* _Written request_:
Transcribe every line of the listing below without any deviation.

══ Data block

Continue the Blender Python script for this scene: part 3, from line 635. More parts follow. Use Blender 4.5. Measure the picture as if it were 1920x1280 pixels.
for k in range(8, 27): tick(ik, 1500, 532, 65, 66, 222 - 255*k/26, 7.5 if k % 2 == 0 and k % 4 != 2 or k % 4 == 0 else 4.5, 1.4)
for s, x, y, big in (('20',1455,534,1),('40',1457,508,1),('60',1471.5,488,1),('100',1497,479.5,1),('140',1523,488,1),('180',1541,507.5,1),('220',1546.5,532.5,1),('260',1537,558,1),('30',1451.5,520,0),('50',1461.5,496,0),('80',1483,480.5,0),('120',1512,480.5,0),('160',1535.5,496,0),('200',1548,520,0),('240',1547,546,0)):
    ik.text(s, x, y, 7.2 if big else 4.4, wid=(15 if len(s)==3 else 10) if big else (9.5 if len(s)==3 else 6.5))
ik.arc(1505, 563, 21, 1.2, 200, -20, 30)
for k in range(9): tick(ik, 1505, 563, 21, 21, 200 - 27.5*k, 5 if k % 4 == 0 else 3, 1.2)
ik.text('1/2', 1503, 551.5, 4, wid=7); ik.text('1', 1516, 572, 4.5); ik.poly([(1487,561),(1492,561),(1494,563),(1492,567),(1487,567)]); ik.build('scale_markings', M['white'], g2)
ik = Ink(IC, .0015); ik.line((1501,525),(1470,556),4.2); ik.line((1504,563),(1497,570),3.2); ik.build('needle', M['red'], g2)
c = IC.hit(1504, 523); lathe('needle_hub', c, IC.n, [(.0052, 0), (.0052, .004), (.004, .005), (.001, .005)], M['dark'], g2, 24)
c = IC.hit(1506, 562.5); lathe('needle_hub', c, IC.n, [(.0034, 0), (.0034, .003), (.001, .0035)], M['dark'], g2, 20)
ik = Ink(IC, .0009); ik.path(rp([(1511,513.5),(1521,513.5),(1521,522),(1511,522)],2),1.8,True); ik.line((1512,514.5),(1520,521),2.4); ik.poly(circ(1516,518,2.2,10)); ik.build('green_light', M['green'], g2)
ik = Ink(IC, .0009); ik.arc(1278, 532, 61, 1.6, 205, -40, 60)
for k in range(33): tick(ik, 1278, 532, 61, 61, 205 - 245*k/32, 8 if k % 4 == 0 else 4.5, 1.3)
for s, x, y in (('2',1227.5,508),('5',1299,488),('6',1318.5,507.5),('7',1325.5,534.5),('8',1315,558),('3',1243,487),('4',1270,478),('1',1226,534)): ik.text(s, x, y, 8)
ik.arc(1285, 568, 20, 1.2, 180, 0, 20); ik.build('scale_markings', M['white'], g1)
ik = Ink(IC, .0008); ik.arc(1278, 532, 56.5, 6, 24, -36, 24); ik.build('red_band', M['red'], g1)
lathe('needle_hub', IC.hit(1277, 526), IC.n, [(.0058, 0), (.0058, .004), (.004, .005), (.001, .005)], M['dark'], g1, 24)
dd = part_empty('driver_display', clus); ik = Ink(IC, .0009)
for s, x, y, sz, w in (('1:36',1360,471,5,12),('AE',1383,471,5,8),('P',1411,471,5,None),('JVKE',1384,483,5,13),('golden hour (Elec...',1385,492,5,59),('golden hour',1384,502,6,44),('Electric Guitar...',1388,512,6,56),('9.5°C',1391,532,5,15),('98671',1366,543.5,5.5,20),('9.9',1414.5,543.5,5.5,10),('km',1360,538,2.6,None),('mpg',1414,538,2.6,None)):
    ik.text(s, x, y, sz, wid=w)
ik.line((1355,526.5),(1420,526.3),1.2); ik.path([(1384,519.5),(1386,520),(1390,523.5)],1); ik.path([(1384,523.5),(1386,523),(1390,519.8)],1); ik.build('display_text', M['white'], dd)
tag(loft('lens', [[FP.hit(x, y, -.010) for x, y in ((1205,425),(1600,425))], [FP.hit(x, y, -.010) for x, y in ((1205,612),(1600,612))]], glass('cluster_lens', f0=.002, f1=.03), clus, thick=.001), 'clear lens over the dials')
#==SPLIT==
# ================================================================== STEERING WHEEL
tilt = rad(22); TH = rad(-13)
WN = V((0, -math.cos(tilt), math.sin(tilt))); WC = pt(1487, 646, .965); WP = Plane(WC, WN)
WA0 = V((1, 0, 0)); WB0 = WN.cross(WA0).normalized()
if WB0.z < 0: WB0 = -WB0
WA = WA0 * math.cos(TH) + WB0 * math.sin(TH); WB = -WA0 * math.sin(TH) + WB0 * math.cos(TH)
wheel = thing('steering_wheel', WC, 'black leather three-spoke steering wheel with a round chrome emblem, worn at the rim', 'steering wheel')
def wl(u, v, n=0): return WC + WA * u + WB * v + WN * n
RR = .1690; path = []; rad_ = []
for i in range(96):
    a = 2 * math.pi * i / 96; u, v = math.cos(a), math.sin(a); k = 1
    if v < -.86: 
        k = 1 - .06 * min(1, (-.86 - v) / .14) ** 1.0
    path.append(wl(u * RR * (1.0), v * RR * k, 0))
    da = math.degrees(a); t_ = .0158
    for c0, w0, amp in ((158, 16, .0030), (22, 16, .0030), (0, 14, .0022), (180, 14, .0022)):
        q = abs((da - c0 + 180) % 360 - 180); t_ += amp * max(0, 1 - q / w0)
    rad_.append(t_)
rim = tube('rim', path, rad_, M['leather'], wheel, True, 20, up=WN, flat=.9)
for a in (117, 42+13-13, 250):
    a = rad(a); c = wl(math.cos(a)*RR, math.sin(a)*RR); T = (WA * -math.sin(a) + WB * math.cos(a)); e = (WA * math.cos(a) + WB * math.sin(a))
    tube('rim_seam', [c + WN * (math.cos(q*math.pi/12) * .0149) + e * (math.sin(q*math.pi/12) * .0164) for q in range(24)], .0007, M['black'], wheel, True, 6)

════

* _Written reply_:
Continue the Blender Python script for this scene: part 3, from line 635. More parts follow. Use Blender 4.5. Measure the picture as if it were 1920x1280 pixels.
for k in range(8, 27): tick(ik, 1500, 532, 65, 66, 222 - 255*k/26, 7.5 if k % 2 == 0 and k % 4 != 2 or k % 4 == 0 else 4.5, 1.4)
for s, x, y, big in (('20',1455,534,1),('40',1457,508,1),('60',1471.5,488,1),('100',1497,479.5,1),('140',1523,488,1),('180',1541,507.5,1),('220',1546.5,532.5,1),('260',1537,558,1),('30',1451.5,520,0),('50',1461.5,496,0),('80',1483,480.5,0),('120',1512,480.5,0),('160',1535.5,496,0),('200',1548,520,0),('240',1547,546,0)):
    ik.text(s, x, y, 7.2 if big else 4.4, wid=(15 if len(s)==3 else 10) if big else (9.5 if len(s)==3 else 6.5))
ik.arc(1505, 563, 21, 1.2, 200, -20, 30)
for k in range(9): tick(ik, 1505, 563, 21, 21, 200 - 27.5*k, 5 if k % 4 == 0 else 3, 1.2)
ik.text('1/2', 1503, 551.5, 4, wid=7); ik.text('1', 1516, 572, 4.5); ik.poly([(1487,561),(1492,561),(1494,563),(1492,567),(1487,567)]); ik.build('scale_markings', M['white'], g2)
ik = Ink(IC, .0015); ik.line((1501,525),(1470,556),4.2); ik.line((1504,563),(1497,570),3.2); ik.build('needle', M['red'], g2)
c = IC.hit(1504, 523); lathe('needle_hub', c, IC.n, [(.0052, 0), (.0052, .004), (.004, .005), (.001, .005)], M['dark'], g2, 24)
c = IC.hit(1506, 562.5); lathe('needle_hub', c, IC.n, [(.0034, 0), (.0034, .003), (.001, .0035)], M['dark'], g2, 20)
ik = Ink(IC, .0009); ik.path(rp([(1511,513.5),(1521,513.5),(1521,522),(1511,522)],2),1.8,True); ik.line((1512,514.5),(1520,521),2.4); ik.poly(circ(1516,518,2.2,10)); ik.build('green_light', M['green'], g2)
ik = Ink(IC, .0009); ik.arc(1278, 532, 61, 1.6, 205, -40, 60)
for k in range(33): tick(ik, 1278, 532, 61, 61, 205 - 245*k/32, 8 if k % 4 == 0 else 4.5, 1.3)
for s, x, y in (('2',1227.5,508),('5',1299,488),('6',1318.5,507.5),('7',1325.5,534.5),('8',1315,558),('3',1243,487),('4',1270,478),('1',1226,534)): ik.text(s, x, y, 8)
ik.arc(1285, 568, 20, 1.2, 180, 0, 20); ik.build('scale_markings', M['white'], g1)
ik = Ink(IC, .0008); ik.arc(1278, 532, 56.5, 6, 24, -36, 24); ik.build('red_band', M['red'], g1)
lathe('needle_hub', IC.hit(1277, 526), IC.n, [(.0058, 0), (.0058, .004), (.004, .005), (.001, .005)], M['dark'], g1, 24)
dd = part_empty('driver_display', clus); ik = Ink(IC, .0009)
for s, x, y, sz, w in (('1:36',1360,471,5,12),('AE',1383,471,5,8),('P',1411,471,5,None),('JVKE',1384,483,5,13),('golden hour (Elec...',1385,492,5,59),('golden hour',1384,502,6,44),('Electric Guitar...',1388,512,6,56),('9.5°C',1391,532,5,15),('98671',1366,543.5,5.5,20),('9.9',1414.5,543.5,5.5,10),('km',1360,538,2.6,None),('mpg',1414,538,2.6,None)):
    ik.text(s, x, y, sz, wid=w)
ik.line((1355,526.5),(1420,526.3),1.2); ik.path([(1384,519.5),(1386,520),(1390,523.5)],1); ik.path([(1384,523.5),(1386,523),(1390,519.8)],1); ik.build('display_text', M['white'], dd)
tag(loft('lens', [[FP.hit(x, y, -.010) for x, y in ((1205,425),(1600,425))], [FP.hit(x, y, -.010) for x, y in ((1205,612),(1600,612))]], glass('cluster_lens', f0=.002, f1=.03), clus, thick=.001), 'clear lens over the dials')
#==SPLIT==
# ================================================================== STEERING WHEEL
tilt = rad(22); TH = rad(-13)
WN = V((0, -math.cos(tilt), math.sin(tilt))); WC = pt(1487, 646, .965); WP = Plane(WC, WN)
WA0 = V((1, 0, 0)); WB0 = WN.cross(WA0).normalized()
if WB0.z < 0: WB0 = -WB0
WA = WA0 * math.cos(TH) + WB0 * math.sin(TH); WB = -WA0 * math.sin(TH) + WB0 * math.cos(TH)
wheel = thing('steering_wheel', WC, 'black leather three-spoke steering wheel with a round chrome emblem, worn at the rim', 'steering wheel')
def wl(u, v, n=0): return WC + WA * u + WB * v + WN * n
RR = .1690; path = []; rad_ = []
for i in range(96):
    a = 2 * math.pi * i / 96; u, v = math.cos(a), math.sin(a); k = 1
    if v < -.86: 
        k = 1 - .06 * min(1, (-.86 - v) / .14) ** 1.0
    path.append(wl(u * RR * (1.0), v * RR * k, 0))
    da = math.degrees(a); t_ = .0158
    for c0, w0, amp in ((158, 16, .0030), (22, 16, .0030), (0, 14, .0022), (180, 14, .0022)):
        q = abs((da - c0 + 180) % 360 - 180); t_ += amp * max(0, 1 - q / w0)
    rad_.append(t_)
rim = tube('rim', path, rad_, M['leather'], wheel, True, 20, up=WN, flat=.9)
for a in (117, 42+13-13, 250):
    a = rad(a); c = wl(math.cos(a)*RR, math.sin(a)*RR); T = (WA * -math.sin(a) + WB * math.cos(a)); e = (WA * math.cos(a) + WB * math.sin(a))
    tube('rim_seam', [c + WN * (math.cos(q*math.pi/12) * .0149) + e * (math.sin(q*math.pi/12) * .0164) for q in range(24)], .0007, M['black'], wheel, True, 6)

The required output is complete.